Work instructions ->
Reproduce the listing below exactly. Pictures do not belong in the copy.

── Data lines ──

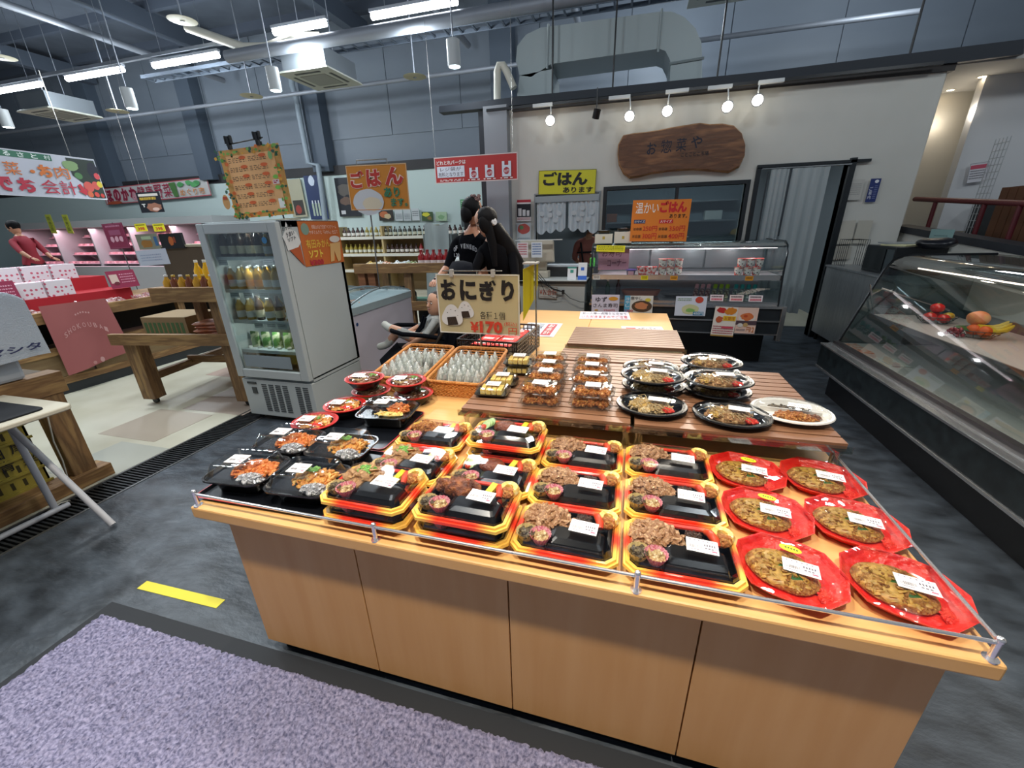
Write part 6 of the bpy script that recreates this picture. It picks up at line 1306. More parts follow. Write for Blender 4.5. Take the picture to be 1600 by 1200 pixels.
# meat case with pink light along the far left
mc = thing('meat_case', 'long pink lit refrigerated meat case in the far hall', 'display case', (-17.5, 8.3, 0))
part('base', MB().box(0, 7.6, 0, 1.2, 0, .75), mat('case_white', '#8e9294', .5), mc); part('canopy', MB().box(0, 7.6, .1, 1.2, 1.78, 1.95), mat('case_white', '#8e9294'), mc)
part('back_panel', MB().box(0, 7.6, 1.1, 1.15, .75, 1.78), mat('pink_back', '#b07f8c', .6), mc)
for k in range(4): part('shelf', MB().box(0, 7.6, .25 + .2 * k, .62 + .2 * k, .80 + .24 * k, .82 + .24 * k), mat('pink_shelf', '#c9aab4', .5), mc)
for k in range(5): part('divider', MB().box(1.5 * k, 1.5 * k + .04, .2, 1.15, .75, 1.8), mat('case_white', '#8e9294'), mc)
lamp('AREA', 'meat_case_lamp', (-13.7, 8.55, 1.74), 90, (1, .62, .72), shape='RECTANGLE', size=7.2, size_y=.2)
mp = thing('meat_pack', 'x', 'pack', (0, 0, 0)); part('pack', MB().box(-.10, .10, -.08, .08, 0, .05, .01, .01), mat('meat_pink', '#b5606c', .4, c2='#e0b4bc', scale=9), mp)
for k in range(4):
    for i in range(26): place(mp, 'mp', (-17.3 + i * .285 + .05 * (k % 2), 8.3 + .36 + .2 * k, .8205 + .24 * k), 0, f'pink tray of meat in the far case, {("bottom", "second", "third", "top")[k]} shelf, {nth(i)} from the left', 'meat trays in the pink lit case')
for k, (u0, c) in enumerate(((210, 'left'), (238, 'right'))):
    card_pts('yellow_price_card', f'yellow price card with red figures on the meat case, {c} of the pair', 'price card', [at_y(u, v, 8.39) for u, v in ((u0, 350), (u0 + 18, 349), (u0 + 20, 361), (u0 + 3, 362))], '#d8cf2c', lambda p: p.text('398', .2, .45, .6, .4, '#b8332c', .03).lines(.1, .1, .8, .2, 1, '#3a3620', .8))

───

Written solution ->
Write part 6 of the bpy script that recreates this picture. It picks up at line 1306. More parts follow. Write for Blender 4.5. Take the picture to be 1600 by 1200 pixels.
# meat case with pink light along the far left
mc = thing('meat_case', 'long pink lit refrigerated meat case in the far hall', 'display case', (-17.5, 8.3, 0))
part('base', MB().box(0, 7.6, 0, 1.2, 0, .75), mat('case_white', '#8e9294', .5), mc); part('canopy', MB().box(0, 7.6, .1, 1.2, 1.78, 1.95), mat('case_white', '#8e9294'), mc)
part('back_panel', MB().box(0, 7.6, 1.1, 1.15, .75, 1.78), mat('pink_back', '#b07f8c', .6), mc)
for k in range(4): part('shelf', MB().box(0, 7.6, .25 + .2 * k, .62 + .2 * k, .80 + .24 * k, .82 + .24 * k), mat('pink_shelf', '#c9aab4', .5), mc)
for k in range(5): part('divider', MB().box(1.5 * k, 1.5 * k + .04, .2, 1.15, .75, 1.8), mat('case_white', '#8e9294'), mc)
lamp('AREA', 'meat_case_lamp', (-13.7, 8.55, 1.74), 90, (1, .62, .72), shape='RECTANGLE', size=7.2, size_y=.2)
mp = thing('meat_pack', 'x', 'pack', (0, 0, 0)); part('pack', MB().box(-.10, .10, -.08, .08, 0, .05, .01, .01), mat('meat_pink', '#b5606c', .4, c2='#e0b4bc', scale=9), mp)
for k in range(4):
    for i in range(26): place(mp, 'mp', (-17.3 + i * .285 + .05 * (k % 2), 8.3 + .36 + .2 * k, .8205 + .24 * k), 0, f'pink tray of meat in the far case, {("bottom", "second", "third", "top")[k]} shelf, {nth(i)} from the left', 'meat trays in the pink lit case')
for k, (u0, c) in enumerate(((210, 'left'), (238, 'right'))):
    card_pts('yellow_price_card', f'yellow price card with red figures on the meat case, {c} of the pair', 'price card', [at_y(u, v, 8.39) for u, v in ((u0, 350), (u0 + 18, 349), (u0 + 20, 361), (u0 + 3, 362))], '#d8cf2c', lambda p: p.text('398', .2, .45, .6, .4, '#b8332c', .03).lines(.1, .1, .8, .2, 1, '#3a3620', .8))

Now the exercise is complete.